Public–private partnership bodies. Bodies with legal personality set up by a basic act and entrusted with the implementation of a public–private partnership on research and innovation activities and other programmes of the EU, as referred to in Article 71 of the financial regulation. These bodies harness both the public and private sectors to provide goods and services normally supplied by the former. They place various responsibilities and risks on the private partner, while easing stringent budgetary constraints on public expenditure.

They can be structured in different ways to achieve a wide range of objectives in sectors such as transport or health.

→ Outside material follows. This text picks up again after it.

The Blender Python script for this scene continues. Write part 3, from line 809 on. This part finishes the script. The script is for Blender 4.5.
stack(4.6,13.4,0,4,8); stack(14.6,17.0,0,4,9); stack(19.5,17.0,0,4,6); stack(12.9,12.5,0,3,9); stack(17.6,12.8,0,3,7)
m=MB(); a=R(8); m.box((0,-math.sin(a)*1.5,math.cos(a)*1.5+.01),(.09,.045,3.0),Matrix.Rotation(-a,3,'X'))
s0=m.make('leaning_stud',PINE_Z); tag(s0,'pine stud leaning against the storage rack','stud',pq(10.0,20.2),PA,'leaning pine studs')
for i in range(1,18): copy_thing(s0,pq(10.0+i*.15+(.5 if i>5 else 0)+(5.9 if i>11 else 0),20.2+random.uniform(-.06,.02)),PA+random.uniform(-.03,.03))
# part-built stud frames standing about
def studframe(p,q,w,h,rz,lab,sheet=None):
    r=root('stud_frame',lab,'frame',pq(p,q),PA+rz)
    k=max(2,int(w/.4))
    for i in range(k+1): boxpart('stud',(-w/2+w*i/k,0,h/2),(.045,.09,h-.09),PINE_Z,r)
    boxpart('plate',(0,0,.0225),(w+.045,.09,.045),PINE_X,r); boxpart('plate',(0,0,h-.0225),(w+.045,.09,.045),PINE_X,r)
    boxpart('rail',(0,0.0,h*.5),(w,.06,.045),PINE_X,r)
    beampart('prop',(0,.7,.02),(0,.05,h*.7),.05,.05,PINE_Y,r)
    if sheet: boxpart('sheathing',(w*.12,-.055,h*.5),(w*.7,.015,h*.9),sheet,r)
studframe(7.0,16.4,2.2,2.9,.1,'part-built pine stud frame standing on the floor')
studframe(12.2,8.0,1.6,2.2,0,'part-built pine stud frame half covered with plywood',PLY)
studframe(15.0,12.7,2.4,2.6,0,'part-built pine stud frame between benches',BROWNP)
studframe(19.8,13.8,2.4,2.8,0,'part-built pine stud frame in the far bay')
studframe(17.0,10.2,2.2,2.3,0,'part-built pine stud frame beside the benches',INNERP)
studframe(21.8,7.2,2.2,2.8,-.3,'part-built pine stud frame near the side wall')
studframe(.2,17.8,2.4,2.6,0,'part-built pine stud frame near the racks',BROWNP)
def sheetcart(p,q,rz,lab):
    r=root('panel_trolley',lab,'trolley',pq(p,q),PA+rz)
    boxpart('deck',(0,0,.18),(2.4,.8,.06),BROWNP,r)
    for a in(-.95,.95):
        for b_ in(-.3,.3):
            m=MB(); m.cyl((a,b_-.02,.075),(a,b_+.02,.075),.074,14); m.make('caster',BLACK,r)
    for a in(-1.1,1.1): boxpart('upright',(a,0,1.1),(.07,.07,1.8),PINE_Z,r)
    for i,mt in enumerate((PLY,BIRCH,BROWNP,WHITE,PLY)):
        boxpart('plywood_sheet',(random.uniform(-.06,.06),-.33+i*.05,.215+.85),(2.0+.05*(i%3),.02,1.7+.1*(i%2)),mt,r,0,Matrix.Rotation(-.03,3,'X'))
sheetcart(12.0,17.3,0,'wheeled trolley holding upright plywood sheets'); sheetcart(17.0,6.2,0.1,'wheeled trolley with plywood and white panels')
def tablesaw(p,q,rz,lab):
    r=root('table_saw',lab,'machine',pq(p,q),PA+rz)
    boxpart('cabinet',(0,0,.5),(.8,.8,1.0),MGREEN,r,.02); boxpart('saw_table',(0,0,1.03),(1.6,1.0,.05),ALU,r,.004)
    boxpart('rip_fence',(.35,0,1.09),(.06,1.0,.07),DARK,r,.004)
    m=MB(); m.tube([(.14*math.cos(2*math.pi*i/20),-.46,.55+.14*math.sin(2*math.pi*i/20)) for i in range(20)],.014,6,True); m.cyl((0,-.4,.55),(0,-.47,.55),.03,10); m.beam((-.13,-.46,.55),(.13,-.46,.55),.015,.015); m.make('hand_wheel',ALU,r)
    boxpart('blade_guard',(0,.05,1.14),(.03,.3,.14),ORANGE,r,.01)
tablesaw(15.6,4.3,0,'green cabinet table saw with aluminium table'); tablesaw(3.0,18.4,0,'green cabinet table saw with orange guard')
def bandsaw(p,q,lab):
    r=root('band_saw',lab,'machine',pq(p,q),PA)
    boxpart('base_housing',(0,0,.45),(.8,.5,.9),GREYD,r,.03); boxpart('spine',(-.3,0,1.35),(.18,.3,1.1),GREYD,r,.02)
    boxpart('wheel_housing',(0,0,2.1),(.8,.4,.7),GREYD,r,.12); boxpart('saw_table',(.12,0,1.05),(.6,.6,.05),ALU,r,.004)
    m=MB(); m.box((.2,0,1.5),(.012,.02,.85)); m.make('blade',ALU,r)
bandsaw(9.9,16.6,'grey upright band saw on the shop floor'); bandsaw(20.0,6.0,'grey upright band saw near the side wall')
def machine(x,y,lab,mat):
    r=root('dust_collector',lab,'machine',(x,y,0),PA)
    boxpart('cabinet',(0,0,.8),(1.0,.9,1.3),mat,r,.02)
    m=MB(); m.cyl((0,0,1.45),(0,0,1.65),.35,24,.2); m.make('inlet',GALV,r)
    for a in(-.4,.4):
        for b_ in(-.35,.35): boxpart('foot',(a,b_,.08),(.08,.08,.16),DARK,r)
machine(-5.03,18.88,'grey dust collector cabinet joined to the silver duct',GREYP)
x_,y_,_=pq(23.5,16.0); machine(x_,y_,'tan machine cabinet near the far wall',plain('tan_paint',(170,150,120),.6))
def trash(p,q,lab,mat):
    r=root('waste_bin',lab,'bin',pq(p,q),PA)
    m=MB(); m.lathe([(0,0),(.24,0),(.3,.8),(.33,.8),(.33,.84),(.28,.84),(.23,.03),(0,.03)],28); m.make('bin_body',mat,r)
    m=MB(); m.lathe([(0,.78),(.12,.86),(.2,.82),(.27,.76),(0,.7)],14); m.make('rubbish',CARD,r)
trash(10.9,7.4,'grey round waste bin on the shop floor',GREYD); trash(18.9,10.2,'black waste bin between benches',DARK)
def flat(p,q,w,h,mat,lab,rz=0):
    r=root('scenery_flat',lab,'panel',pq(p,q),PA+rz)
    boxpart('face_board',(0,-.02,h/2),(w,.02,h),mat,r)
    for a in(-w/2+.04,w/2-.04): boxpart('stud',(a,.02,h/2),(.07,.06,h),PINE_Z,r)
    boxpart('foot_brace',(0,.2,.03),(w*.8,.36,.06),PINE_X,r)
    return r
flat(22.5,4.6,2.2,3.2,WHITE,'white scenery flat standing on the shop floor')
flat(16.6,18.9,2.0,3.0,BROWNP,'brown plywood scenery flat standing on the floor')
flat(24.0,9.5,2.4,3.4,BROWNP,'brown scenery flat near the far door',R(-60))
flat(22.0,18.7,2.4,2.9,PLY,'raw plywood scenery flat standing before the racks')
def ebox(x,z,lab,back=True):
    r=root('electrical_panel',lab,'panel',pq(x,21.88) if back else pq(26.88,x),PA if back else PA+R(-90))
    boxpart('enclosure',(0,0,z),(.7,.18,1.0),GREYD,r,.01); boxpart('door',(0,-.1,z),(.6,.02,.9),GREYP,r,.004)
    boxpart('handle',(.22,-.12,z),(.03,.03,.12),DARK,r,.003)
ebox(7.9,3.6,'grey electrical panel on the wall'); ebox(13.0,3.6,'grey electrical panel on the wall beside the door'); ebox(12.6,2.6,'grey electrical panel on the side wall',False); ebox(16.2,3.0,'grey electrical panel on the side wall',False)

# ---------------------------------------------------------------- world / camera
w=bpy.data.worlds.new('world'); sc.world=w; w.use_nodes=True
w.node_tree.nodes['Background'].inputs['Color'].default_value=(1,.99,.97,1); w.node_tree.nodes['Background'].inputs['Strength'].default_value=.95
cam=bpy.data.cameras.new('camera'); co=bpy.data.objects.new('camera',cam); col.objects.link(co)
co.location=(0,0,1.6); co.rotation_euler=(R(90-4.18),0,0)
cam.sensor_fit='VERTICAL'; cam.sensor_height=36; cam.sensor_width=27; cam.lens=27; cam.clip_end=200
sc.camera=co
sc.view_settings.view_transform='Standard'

Commitment appropriations. Pledges to pay, provided certain conditions are fulfilled.
Payment appropriations. Expenditure from commitments in the current, or preceding, financial years.

MAIN DOCUMENT

Commission Delegated Regulation (EU) 2019/887 of 13 March 2019 on the model financial regulation for public–private partnership bodies referred to in Article 71 of Regulation (EU, Euratom) 2018/1046 of the European Parliament and of the Council (OJ L 142, 29.5.2019, pp. 16–42).

RELATED DOCUMENTS

Commission Notice — Guidance on the avoidance and management of conflicts of interest under the Financial Regulation (OJ C 121, 9.4.2021, pp. 1–43).

Regulation (EU, Euratom) 2018/1046 of the European Parliament and of the Council of 18 July 2018 on the financial rules applicable to the general budget of the Union, amending Regulations (EU) No 1296/2013, (EU) No 1301/2013, (EU) No 1303/2013, (EU) No 1304/2013, (EU) No 1309/2013, (EU) No 1316/2013, (EU) No 223/2014, (EU) No 283/2014, and Decision No 541/2014/EU and repealing Regulation (EU, Euratom) No 966/2012 (OJ L 193, 30.7.2018, pp. 1–222).